El asomo por definición pretende que comencemos a conocer algo sin profundizar en ello; y ese podría ser el principio del descubrimiento, nos detenemos, el paisaje nos enmarca, somos a su vez el descubrimiento de alguien que nos ve desde el otro lado, no nos asomamos, somos el asomo de algo o de alguien.
Levantamos la mirada, detenemos por un instante ese poder que tiene el estado del alma, sentimos como el tiempo se extiende tanto que termina por convertirnos en paisaje, nuestro paisaje; ya no nos asomamos más, somos parte de él, nos diluimos en él, nos incorporamos casi involuntariamente en él. Pero, eso sí, antes de abandonar nuestro ímpetu, nos llevamos consigo esa escenografía ya estructurada: llena de instantes de asomo, de asombro.

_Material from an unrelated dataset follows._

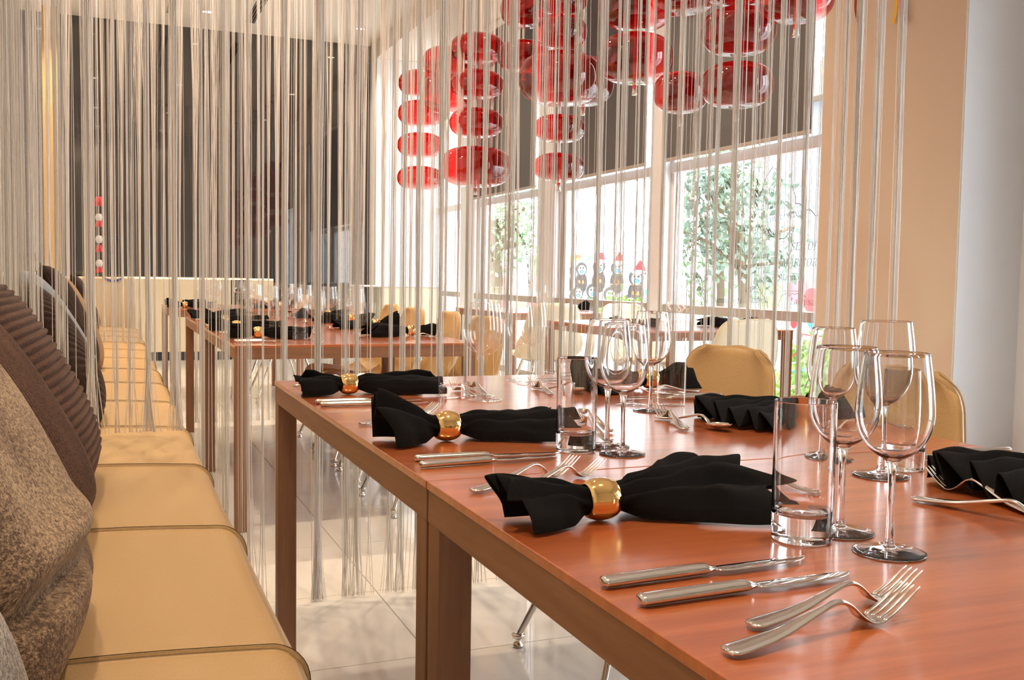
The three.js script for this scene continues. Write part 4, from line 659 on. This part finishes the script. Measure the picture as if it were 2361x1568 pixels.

Luego de la pausa y antes de dar el siguiente paso, el asomo se hace con el asombro, y cuando nos descubrimos como observadores perennes, respiramos; nos dirigimos también hacia el abandono de ese “despojo de asomo”, para así descubrir el mundo de después, e inmediatamente formar parte de él; como aquel pastor con su cayado que junto a sus lanudas ovejas nos divisa observándoles desde la ventana del tren que pasa lentamente por “su campo” bajando la velocidad al sentir a lo lejos el ruido generado por el cambio de vía que lo dirigirá hacia su ya trazada ruta de destino.